A vital ingredient of the wellness pie is that of communication.
Communication affects all that goes on between human beings. It is also the scale by which two people measure each other’s feelings and is the integral tool by which those feelings can be enhanced or changed.
Communication is a vast subject (verbal and non-verbal) and hence for the ease of understanding, we will focus on one important aspect — the spoken language.
The single biggest reason for dysfunctional families is the lack of effective communication. The wife feels ignored and insignificant as she bawls at her husband about an important date he forgot. The husband, feeling victimized and irritated, swears she had not informed him. And the story continues till like a tornado, it has within its realm an extremely troubled family unit which just does not seem to understand each other.
How it works:
Typically, all of us function through a communication system to give meaning to our experiences. We then use words to express ourselves. These words are not accidental; they have a direct correlation with the way information is interpreted in our minds. We tend to use words and phrases which we unconsciously prefer.
By practicing active listening, we can therefore determine an individual’s preferred communication style. Optimally using this information enhances the effectiveness of communication.

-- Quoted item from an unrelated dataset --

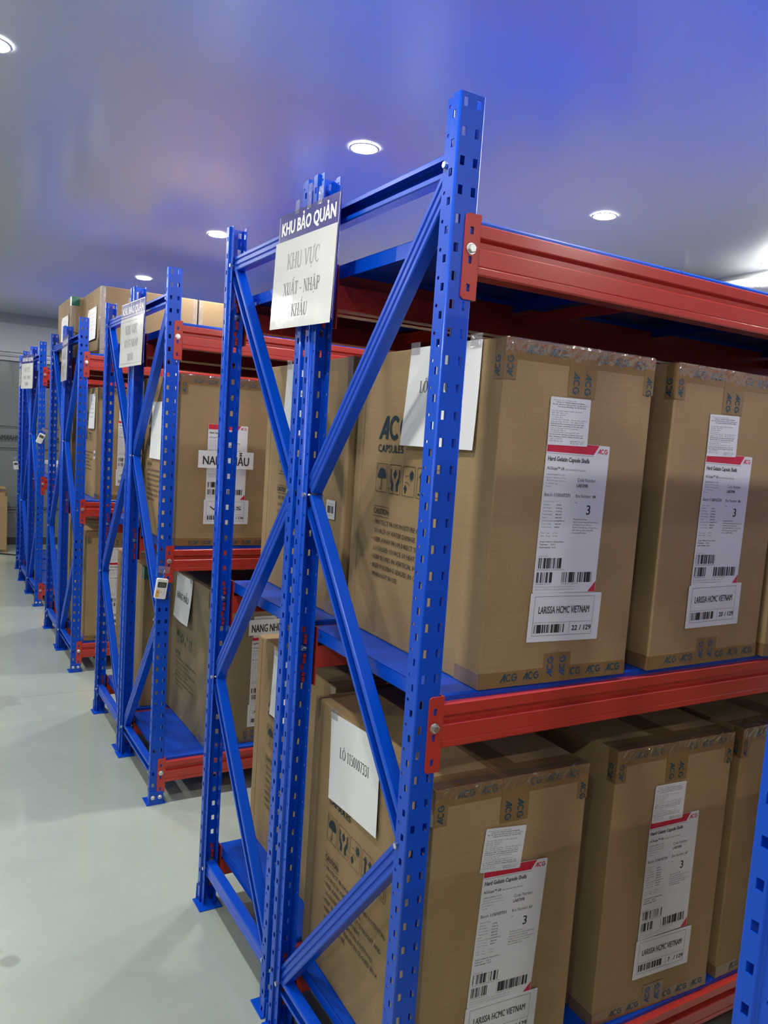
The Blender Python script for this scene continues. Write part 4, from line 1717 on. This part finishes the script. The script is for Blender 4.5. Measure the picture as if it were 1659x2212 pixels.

As the most effective way to communicate with others is to converse in the same way that they communicate with themselves inside their heads.
The words people like to use are broadly characterized in four categories.
1. Visual
2. Auditory
3. Kinesthetic (feeling oriented words)
4. Auditory Digital (logic-oriented words)
Listed below are examples of the words and phrases to look out for. The internet can further be used as an enormous resource tool to obtain detailed lists and more information on the same.
Visual words: see/view/look/picture/looking forward/beyond a shadow of a doubt.
Usually, the ones among us who prefer visual words will be nicely dressed and well-groomed, and their surrounding will be tidy — they do not like clutter.
They are most likely to be interested in whether things ‘look good.’ They tend to also move, think, and talk faster than others.
Auditory words: hear/listen/say/talk/give me a shout/loud and clear.
They are often easily distracted by noise. They are drawn to words and would most likely enjoy reading. Additionally, they are most likely to give importance to the tone of voice and be interested in whether things ‘sound right.’
Kinesthetic words: feel/cool/smooth/calm/keep in touch/hang in there.
They often may prefer to dress for comfort rather than looks. They will probably arrange their surroundings so that everything is in easy reach, even if it looks untidy — they will not even be aware of it unless it’s pointed out to them.
Furthermore, they are most likely to respond to physical rewards like a hug and they would more likely be interested in whether things ‘feel right.’
Auditory Digital words: Understand/know/think/learn/explain/makes sense.
For an extreme example of someone with a strong ‘Auditory Digital’ preference from popular culture, look no further than Dr. Sheldon Cooper in The Big Bang Theory.
Characteristically, they are most likely to memorize by steps, procedures, sequences, and be interested in whether something ‘makes sense.’
Why it works:
Communication becomes more effective when we use words and phrases that the listener uses most often. How many of you have sent your beloved a bunch of red roses hoping she’d SEE your profound love for her. Instead, she still complains about feeling insecure, suspicious of your extended work hours, and occasionally even goes through the messages on your phone. Now, what if you knew that she preferred to just HEAR a simple, “I love you.” Would you not have communicated the exact same message along with a good chance of being welcomed home with your favorite meal? Perhaps with the spare cash (which you saved on the flowers), you could even take the family out for dessert.
By communicating in the same way that people communicate with themselves you are ensuring that they understand what you intended to say. It is like talking to them in their own preferred dialect.
Now what?
Look. Listen. Feel. Understand.
Take the time to gauge your family’s preferred style of communication. Queue into the words they use. Over a week’s time, keep a diary of the words and phrases they use most often. This activity will give you a clear indication of their preferences.
Put to practice the understanding of this new knowledge of each other in your daily conversations. Some of the words may not come as a natural choice of language to you. Yet it would be ideal for you to remain flexible in your vocabulary. For e.g. if you know your partner prefers VISUAL WORDS, you could say, “Hey LOOK we really need to attend Anna’s poetry recital, please SEE to it that you REMEMBER to keep yourself free on the 10th of July.”
Notice the positive shifts and changes it brings to the way you interact and feels about each other. This essential impact is critical to building a thriving family with strong family values.
The difference between ‘the right word’ and ‘almost the right word’ is the difference between lightning and a lightning bug. ~ Mark Twain
Words are powerful. When you chose just the right word, you increase understanding ten-fold.
So what words are you choosing today?